Friday, September 30, 2011

Feeling the Flow

Half an hour into the hike it happens:  the climb becomes effortless, my body relaxes, my breathing falls in sync with the rhythm of my footfalls and heartbeat.   Worries from the work week and other mental chatter fade away. The focus of my awareness shifts-- while some attention stays on my breath and the rhythm of my stride,  I also fall in tune to the outside world.  The colors of the leaves intensify.  The textures, scents, and shadows of the forest come alive.  I notice how the wind gently touches my skin and how the earth presses against the soles of my feet.   Plants wave their branches at me, and (crazy as it sounds) I see the interconnectedness of this ecosystem and the kinship all living things share.  I am at home.  I can hike forever.

Flowing down the Zion Narrows (Photo by P. Soukup)
It happens also when I'm up on the trapeze at my aerial dance class.  I am totally in the moment.  It is a delightful challenge to focus intently on many things at once: moving with the music, legs extended and chest open, keeping balanced, staying in sync with my classmates.  My thoughts are clear, time loses meaning, I am free and flying.  On the ground, I may dislike my body, but up in the air, I have plenty of strength, flexibility, and poise and am decidedly happy in my own skin.  Afterward, I have bruises and rope burns, but the pain doesn't even register when I'm up on the trapeze.  I am utterly happy.
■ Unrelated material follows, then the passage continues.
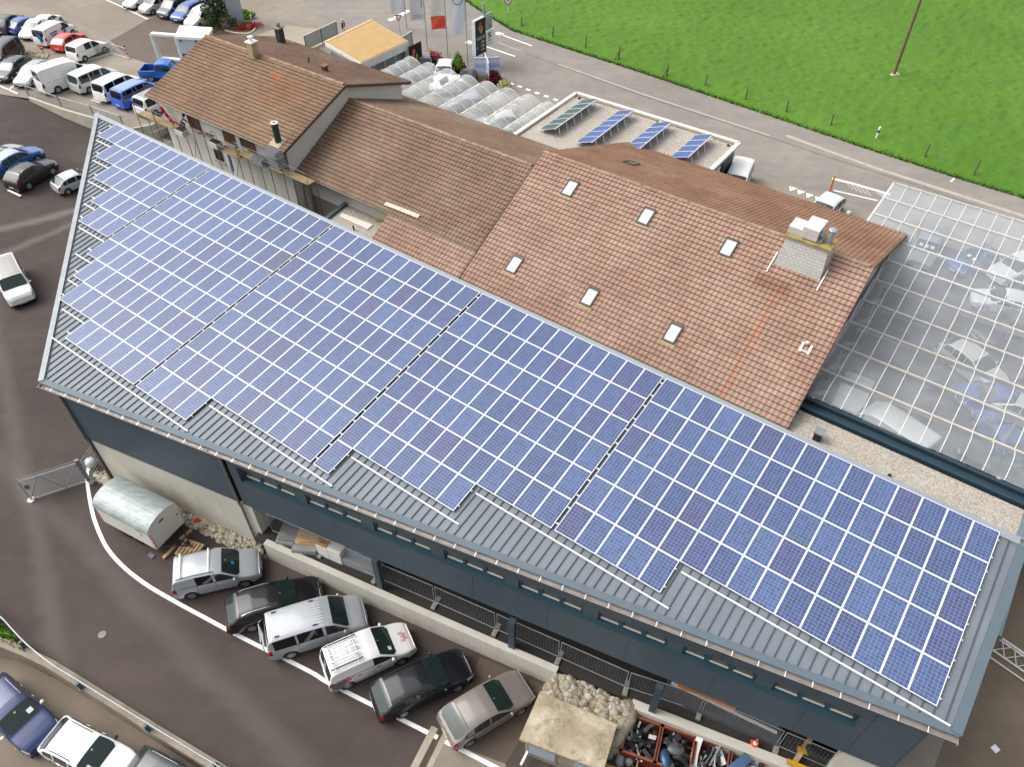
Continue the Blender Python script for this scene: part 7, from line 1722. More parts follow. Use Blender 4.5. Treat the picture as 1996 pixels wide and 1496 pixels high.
# ------------------------------------------------------------ people
SKIN = M('skin', '#c49a80', .6, 0, .06, 8)
def person(pos, facing, joints, mats, label, name='person'):
    """joints: dict of points (x right, y forward, z up) ; one skinned surface for the body, clothes follow as material zones"""
    root = thing(name, pos, label, 'person'); root.rotation_euler = (0, 0, facing)
    order = ['pelvis', 'waist', 'chest', 'neck', 'head', 'crown', 'ls', 'le', 'lw', 'lh', 'rs', 're', 'rw', 'rh', 'lhip', 'lk', 'la', 'lt', 'rhip', 'rk', 'ra', 'rt']
    rad = dict(pelvis=.15, waist=.135, chest=.165, neck=.06, head=.10, crown=.085, ls=.07, le=.05, lw=.035, lh=.04, rs=.07, re=.05, rw=.035, rh=.04, lhip=.10, lk=.065, la=.05, lt=.045, rhip=.10, rk=.065, ra=.05, rt=.045)
    ed_ = [('pelvis', 'waist'), ('waist', 'chest'), ('chest', 'neck'), ('neck', 'head'), ('head', 'crown'), ('chest', 'ls'), ('ls', 'le'), ('le', 'lw'), ('lw', 'lh'), ('chest', 'rs'), ('rs', 're'), ('re', 'rw'), ('rw', 'rh'), ('pelvis', 'lhip'), ('lhip', 'lk'), ('lk', 'la'), ('la', 'lt'), ('pelvis', 'rhip'), ('rhip', 'rk'), ('rk', 'ra'), ('ra', 'rt')]
    me = bpy.data.meshes.new('body'); me.from_pydata([joints[k] for k in order], [(order.index(a), order.index(b)) for a, b in ed_], [])
    o = bpy.data.objects.new('body', me); COL.objects.link(o); md = o.modifiers.new('s', 'SKIN')
    for i, k in enumerate(order): me.skin_vertices[0].data[i].radius = (rad[k], rad[k] * (.75 if k in ('chest', 'waist', 'pelvis') else 1)); me.skin_vertices[0].data[i].use_root = (k == 'pelvis')
    o.modifiers.new('d', 'SUBSURF').levels = 1
    dg = bpy.context.evaluated_depsgraph_get(); m2 = bpy.data.meshes.new_from_object(o.evaluated_get(dg)); bpy.data.objects.remove(o)
    m2.name = 'body'; m2.materials.clear()
    for m in (SKIN, mats[0], mats[1], mats[2]): m2.materials.append(m)
    J = {k: V(v) for k, v in joints.items()}
    zone = dict(pelvis=2, waist=1, chest=1, neck=0, head=0, crown=0, ls=1, le=1, lw=0, lh=0, rs=1, re=1, rw=0, rh=0, lhip=2, lk=2, la=2, lt=3, rhip=2, rk=2, ra=2, rt=3)
    for p in m2.polygons: c = p.center; k = min(order, key=lambda q: (J[q] - c).length); p.material_index = zone[k]; p.use_smooth = True
    b = bpy.data.objects.new('body', m2); COL.objects.link(b); b.parent = root
    mb = MB(); h = (J['head'] + J['crown']) / 2 + UP * .03; mb.ball(h, .118, 1, 1.05, .95, 12, 8); 
    mb.v = [(x, y - .02, z) for x, y, z in mb.v]; mb.build('hair', mats[3], root, True, True)
    f = J['head'] + V((0, .1, .0)); mb = MB(); mb.ball(f + V((0, .012, -.01)), .022, .7, 1, 1.2, 6, 5); 
    for s in (-1, 1): mb.ball(J['head'] + V((s * .11, .0, .0)), .028, .4, .8, 1.2, 6, 5)
    mb.build('face_detail', SKIN, root, True, True)
    # five fingers per hand
    mb = MB()
    for w_, hd in (('lw', 'lh'), ('rw', 'rh')):
        d = (J[hd] - J[w_]); d = d.normalized() if d.length > 0 else V((0, 0, -1)); sd_ = d.cross(V((0, 1, 0))); sd_ = sd_.normalized() if sd_.length > .1 else V((1, 0, 0))
        for k in range(4): s = J[hd] + sd_ * (.018 * (k - 1.5)); mb.tube(s, s + d * (.075 - .008 * abs(k - 1.4)) + V((0, .01, 0)), .009, 6, .007)
        mb.tube(J[w_] + d * .04 + sd_ * .03, J[w_] + d * .085 + sd_ * .065, .010, 6, .008)
    mb.build('fingers', SKIN, root, True, True); return root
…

I found out that this mental state that I experience both out on the trail and up in the air has a name: flow.  Wikipedia says flow involves being "fully immersed in a feeling of energized focus, full involvement, and success in the process of the activity." It results loss of self-consciousness and feelings of joy and transcendence of normal awareness.  It happens when the task is challenging but matches one's ability level and offers immediate positive feedback.  Tasks that I enjoy most are the ones that allow me to experience flow.  Things that I find either too easy or too difficult, and that don't require a lot of skill, very rarely give me the same sense of bliss.

One of the benefits of flow is that it has a meditative effect similar to what many experience in yoga or sitting meditation.  It trains your mind to stay focused for sustained periods of time, and it helps you practice controlling your thoughts.  I believe this is the key to being happy.  When do you experience flow?